« On n’a plus de place, ni pour les vivants ni pour les morts », a déclaré, effondrée, la maire de Lampedusa, Giusi Nicolini. « C’est une horreur, une horreur; ils n’arrêtent pas d’apporter des corps ».
Au moins 40 nouveaux cadavres ont été découverts par des plongeurs des garde-côtes, dans et autour de l’embarcation, qui gît retournée à une quarantaine de mètres de profondeur. Des médias ont parlé d’une centaine de corps dont ceux de femmes et d’enfants, venant alourdir un précédent bilan officiel de 93 morts.
« C’était tragique de voir les corps des enfants », a déclaré à l’antenne de la télévision Sky TG24 Pietro Bartolo, un responsable sanitaire de l’île, très ému. Lampedusa « n’a pas assez de cercueils » et a dû en faire acheminer par avion, a-t-il dit.
Rome a décrété vendredi « deuil national » et une minute de silence sera observée dans toutes les écoles ainsi qu’avant tous les matchs de football du championnat.
Le vice-Premier ministre Angelino Alfano, dépêché sur place, a donné des précisions sur les circonstances du drame. Les migrants, en majorité des Somaliens et Erythréens, étaient partis des côtes libyennes. L’accident s’est produit « à 0,3 mille nautique (550 mètres) » de la côte, a-t-il dit.
Le bateau de pêche a commencé à prendre l’eau et « de peur qu’il ne coule, les migrants ont enflammé une couverture (pour attirer l’attention, ndlr), mais cela a provoqué un incendie, puis le navire a chaviré », selon M. Alfano.
« Un océan de têtes »
Un pêcheur, Rafaele Colapinto, a expliqué sur Sky TG24 être venu en aide à des migrants: « On a vu un océan de têtes, on a mis une demi-heure pour embarquer chacun d’entre eux car ils étaient glissants à cause du gazole ».
Sur le port s’alignaient des dépouilles, enveloppées dans des sacs mortuaires verts. Faute de place, elles étaient ensuite transportées dans un hangar de l’aéroport de l’île.
Une jeune Erythréenne encore en vie a été retrouvée parmi eux, après qu’un sauveteur eut remarqué qu’elle respirait encore. Placée en réanimation à l’hôpital de Palerme, en Sicile, elle se trouve dans un état grave, déshydratée, en hypothermie, atteinte d’une pneumonie après avoir ingéré, comme les autres victimes, du gazole échappé du bateau.
Mme Nicolini a envoyé un télégramme amer au Premier ministre Enrico Letta lui demandant de « venir compter les morts avec (elle) » et a accusé l’Europe de « détourner le regard (..) face à l’énième massacre d’innocents qui a lieu devant (son) île ». Elle a rappelé que Lampedusa, plus proche des côtes nord-africaines que de la Sicile, est « depuis des années » la destination des immigrés clandestins.

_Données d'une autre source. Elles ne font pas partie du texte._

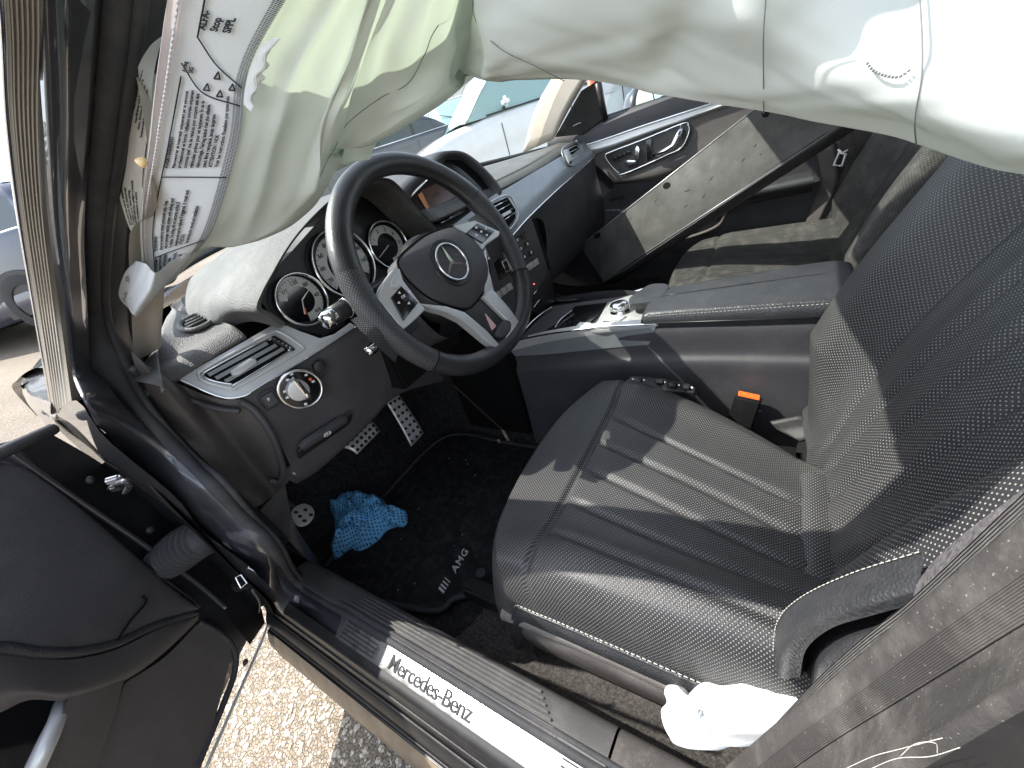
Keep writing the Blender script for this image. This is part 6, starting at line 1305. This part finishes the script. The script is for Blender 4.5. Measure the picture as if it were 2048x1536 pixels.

« C’est un drame européen, pas seulement italien », a expliqué M. Alfano, en demandant que l’Italie, où ont afflué 25.000 migrants cette année (trois fois plus qu’en 2012), puisse étendre ses patrouilles « au-delà de ses eaux territoriales ».
La ministre de l’Intégration Cécile Kyenge, originaire de République démocratique du Congo et première Noire dans un gouvernement italien, a réclamé une coordination européenne pour instaurer « des couloirs humanitaires afin de rendre plus sûres ces traversées sur lesquelles spéculent des organisations criminelles ».
Un jeune Tunisien, recueilli lui aussi, aurait été reconnu par les survivants comme l’un des passeurs et a été arrêté par la police.
« Une honte »
Le président italien Giorgio Napolitano a demandé à « l’Europe de stopper le trafic criminel d’êtres humains en coopération avec les pays de provenance » et a jugé « indispensable la surveillance des côtes d’où partent ces voyages du désespoir et de la mort ».
Le pape, qui s’était rendu pour son tout premier voyage hors de Rome à Lampedusa début juillet, a parlé de « honte » face aux « nombreuses victimes de cet énième naufrage ».
Selon le réseau d’ONG Migreurop à Paris, en vingt ans, 17.000 migrants sont morts en tentant de rallier l’Europe. La dernière tragédie la plus meurtrière remonte à juin 2011, quand 200 à 270 migrants originaires d’Afrique subsaharienne et fuyant la Libye s’étaient noyés en tentant de gagner Lampedusa.